**Work to do**
Set down exactly the lines of the listing below, please, beginning with the first and ending with the line that holds "R = math.radians".

**Data excerpt**
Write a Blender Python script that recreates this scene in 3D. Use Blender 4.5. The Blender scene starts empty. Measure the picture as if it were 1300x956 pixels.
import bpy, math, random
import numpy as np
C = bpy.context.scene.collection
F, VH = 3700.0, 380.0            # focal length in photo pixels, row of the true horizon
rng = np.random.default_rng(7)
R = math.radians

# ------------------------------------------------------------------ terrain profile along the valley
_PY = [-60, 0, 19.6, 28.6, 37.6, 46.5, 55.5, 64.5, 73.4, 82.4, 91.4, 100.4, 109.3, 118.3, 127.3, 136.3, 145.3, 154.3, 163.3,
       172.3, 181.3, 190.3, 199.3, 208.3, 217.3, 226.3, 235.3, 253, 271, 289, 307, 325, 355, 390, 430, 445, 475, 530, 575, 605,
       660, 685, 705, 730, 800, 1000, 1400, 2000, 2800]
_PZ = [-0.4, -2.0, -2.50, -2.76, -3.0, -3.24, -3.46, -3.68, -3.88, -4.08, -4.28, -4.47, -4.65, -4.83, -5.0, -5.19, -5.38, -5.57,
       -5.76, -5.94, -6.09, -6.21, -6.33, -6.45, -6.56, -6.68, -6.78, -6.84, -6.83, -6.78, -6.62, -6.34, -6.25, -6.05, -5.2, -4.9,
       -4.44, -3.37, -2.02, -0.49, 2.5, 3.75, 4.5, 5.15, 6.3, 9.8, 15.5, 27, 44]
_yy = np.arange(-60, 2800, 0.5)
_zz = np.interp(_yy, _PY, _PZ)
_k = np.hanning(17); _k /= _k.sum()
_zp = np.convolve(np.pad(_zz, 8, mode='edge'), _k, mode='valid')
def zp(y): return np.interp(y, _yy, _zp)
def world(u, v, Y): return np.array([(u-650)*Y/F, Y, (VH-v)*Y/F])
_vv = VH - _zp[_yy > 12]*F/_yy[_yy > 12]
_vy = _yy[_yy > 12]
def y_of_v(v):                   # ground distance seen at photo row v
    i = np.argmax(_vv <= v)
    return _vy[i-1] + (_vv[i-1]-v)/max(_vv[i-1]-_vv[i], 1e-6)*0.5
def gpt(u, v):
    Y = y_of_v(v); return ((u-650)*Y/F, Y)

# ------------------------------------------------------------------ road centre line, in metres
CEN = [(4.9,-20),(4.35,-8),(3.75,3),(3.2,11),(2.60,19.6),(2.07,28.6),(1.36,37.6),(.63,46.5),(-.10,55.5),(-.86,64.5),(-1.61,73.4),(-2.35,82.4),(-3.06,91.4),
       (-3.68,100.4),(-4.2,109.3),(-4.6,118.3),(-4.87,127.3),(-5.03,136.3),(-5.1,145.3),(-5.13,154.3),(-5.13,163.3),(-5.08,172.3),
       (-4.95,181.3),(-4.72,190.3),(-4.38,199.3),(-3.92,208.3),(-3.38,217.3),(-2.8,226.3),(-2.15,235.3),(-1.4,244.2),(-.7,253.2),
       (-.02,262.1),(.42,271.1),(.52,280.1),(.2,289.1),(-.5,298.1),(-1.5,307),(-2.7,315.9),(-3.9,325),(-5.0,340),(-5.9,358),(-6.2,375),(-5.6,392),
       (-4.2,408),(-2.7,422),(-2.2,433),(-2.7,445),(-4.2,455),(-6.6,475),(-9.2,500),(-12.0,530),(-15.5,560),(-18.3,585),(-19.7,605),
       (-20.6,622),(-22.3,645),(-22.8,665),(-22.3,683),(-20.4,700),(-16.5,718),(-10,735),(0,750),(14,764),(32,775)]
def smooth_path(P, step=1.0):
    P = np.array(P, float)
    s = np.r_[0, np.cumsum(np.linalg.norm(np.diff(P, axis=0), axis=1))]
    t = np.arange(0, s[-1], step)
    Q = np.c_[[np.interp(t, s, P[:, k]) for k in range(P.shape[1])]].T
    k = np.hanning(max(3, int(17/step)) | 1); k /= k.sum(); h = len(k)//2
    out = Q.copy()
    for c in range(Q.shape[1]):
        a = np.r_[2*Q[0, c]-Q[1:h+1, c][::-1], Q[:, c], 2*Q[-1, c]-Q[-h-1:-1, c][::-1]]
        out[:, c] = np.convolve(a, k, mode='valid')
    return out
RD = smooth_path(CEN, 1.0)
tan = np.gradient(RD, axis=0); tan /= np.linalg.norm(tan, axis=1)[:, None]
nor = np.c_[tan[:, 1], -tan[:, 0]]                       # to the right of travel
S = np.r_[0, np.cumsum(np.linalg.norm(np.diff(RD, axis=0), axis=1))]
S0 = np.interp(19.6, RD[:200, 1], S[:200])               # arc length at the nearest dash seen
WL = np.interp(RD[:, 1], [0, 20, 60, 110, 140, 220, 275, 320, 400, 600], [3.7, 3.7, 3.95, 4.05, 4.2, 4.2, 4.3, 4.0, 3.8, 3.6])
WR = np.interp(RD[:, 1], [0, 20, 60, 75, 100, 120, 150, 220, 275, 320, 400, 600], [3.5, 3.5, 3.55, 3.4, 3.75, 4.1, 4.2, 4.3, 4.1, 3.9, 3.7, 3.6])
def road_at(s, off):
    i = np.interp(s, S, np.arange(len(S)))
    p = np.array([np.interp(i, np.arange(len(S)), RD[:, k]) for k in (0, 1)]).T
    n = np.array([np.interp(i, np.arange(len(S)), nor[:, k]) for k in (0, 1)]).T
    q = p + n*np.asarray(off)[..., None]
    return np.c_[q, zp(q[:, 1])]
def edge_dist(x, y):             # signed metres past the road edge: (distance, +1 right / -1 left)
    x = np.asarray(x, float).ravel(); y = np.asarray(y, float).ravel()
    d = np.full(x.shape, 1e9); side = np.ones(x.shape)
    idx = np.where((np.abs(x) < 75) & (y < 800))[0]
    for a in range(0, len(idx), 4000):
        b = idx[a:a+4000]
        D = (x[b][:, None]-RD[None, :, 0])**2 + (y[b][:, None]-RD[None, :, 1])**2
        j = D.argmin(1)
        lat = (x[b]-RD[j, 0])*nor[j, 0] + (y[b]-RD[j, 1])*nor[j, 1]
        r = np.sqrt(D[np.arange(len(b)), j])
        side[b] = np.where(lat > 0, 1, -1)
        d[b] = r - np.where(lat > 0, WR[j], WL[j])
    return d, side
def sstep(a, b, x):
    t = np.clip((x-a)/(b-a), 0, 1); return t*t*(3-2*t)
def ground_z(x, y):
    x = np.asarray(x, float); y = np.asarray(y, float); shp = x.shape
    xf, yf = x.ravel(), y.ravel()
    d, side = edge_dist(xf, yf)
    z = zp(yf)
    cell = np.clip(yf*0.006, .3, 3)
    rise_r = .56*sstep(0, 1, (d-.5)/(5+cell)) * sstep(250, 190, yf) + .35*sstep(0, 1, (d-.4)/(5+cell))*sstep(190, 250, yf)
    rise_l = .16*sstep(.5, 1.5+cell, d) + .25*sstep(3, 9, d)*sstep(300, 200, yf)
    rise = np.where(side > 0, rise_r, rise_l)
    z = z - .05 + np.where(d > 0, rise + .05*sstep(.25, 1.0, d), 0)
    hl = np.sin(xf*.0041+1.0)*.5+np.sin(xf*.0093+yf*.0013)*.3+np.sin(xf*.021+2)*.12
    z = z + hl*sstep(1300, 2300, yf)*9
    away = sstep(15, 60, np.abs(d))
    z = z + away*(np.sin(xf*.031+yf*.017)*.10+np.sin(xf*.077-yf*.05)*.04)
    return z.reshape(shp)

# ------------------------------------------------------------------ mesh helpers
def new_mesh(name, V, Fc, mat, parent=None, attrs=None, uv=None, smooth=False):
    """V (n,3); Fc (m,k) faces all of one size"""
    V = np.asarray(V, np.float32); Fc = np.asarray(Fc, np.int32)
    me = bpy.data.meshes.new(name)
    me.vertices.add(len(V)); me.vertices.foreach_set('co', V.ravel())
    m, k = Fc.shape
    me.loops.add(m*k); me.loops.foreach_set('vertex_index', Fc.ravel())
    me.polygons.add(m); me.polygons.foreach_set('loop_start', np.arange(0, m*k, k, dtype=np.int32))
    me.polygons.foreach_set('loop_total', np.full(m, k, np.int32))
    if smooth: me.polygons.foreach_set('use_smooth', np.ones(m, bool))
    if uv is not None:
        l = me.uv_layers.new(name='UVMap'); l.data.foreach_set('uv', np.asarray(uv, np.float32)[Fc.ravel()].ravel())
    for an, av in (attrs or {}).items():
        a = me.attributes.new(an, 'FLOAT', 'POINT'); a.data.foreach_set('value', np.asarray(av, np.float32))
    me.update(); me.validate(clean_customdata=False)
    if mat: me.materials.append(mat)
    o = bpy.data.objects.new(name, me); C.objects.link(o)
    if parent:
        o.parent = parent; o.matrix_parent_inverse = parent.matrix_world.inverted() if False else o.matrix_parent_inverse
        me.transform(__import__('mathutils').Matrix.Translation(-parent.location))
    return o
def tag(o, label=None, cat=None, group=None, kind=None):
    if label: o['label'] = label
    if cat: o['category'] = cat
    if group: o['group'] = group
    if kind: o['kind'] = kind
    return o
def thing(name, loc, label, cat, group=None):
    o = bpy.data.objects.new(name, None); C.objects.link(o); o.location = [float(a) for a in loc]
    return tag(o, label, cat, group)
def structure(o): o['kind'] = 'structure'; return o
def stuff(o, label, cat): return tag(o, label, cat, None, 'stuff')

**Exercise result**
Write a Blender Python script that recreates this scene in 3D. Use Blender 4.5. The Blender scene starts empty. Measure the picture as if it were 1300x956 pixels.
import bpy, math, random
import numpy as np
C = bpy.context.scene.collection
F, VH = 3700.0, 380.0            # focal length in photo pixels, row of the true horizon
rng = np.random.default_rng(7)
R = math.radians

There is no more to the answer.